Attorney’s Fees and Costs Are the Main Sanctions.
House Judiciary Committee Chairman Lamar Smith (R-Texas) and Senate Judiciary Committee Ranking Member Chuck Grassley (R-Iowa), on March 10, 2011, introduced legislation to curb frivolous lawsuits. The Lawsuit Abuse Reduction Act, if passed as introduced, would impose mandatory sanctions upon lawyers filing meritless suits in federal court. The legislation proposes a three-pronged attack on frivolous suits: (1) F.R.Civ. P 11 sanctions would be mandatory (not just discretionary) in nature; (2) frivolous suit sanctions would be mandatory against the offending lawyer, including an award of attorney’s fees and costs incurred by the other side; and (3) Rule 11’s 21-day “safe harbor” provision would be eliminated. According to one study, the 2002 tort system’s purported direct costs were $223 billion, the equivalent of a 5% tax on wages, with the annual direct cost of American tort litigation now exceeding $250 billion. [Query: What are the measurable economic benefits of the tort system, if it leads to cleaner air, cleaner water, and safer automobiles, and if it compensates persons who are injured?] If passed, the sponsors hope that state courts would strengthen rules in line with the proposed Rule 11 reforms. More on this bill can be found by reading the March 10, 2011 post on IowaPolitics.com.

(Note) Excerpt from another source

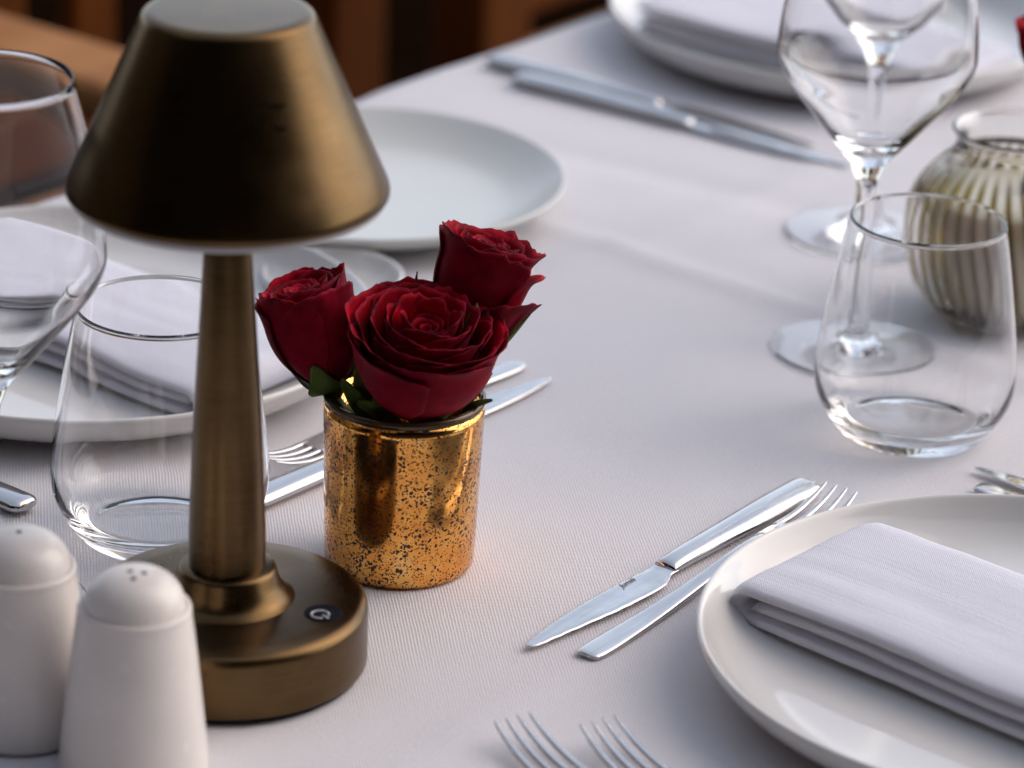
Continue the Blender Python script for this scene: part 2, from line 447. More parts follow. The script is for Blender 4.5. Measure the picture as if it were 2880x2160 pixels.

A March 11, 2011 post in The BLT: The Blog of Legal Times, noted that a House Judiciary subcommittee, “received some cautionary testimony from Lonny Hoffman, a professor at the University of Houston Law Center. Hoffman described the results of a 1983 change in Rule 11 that made sanctions mandatory before it was reversed a decade later. Among the reported problems with that change was that it distracted lawyers from resolving the merits of a case, ultimately adding to litigation costs and delays.
‘Any decision by this committee to repeat the same mistake of the 1983 judicial rules committee in assuming a need for the proposed legislation is lamentable,’ Hoffman wrote.”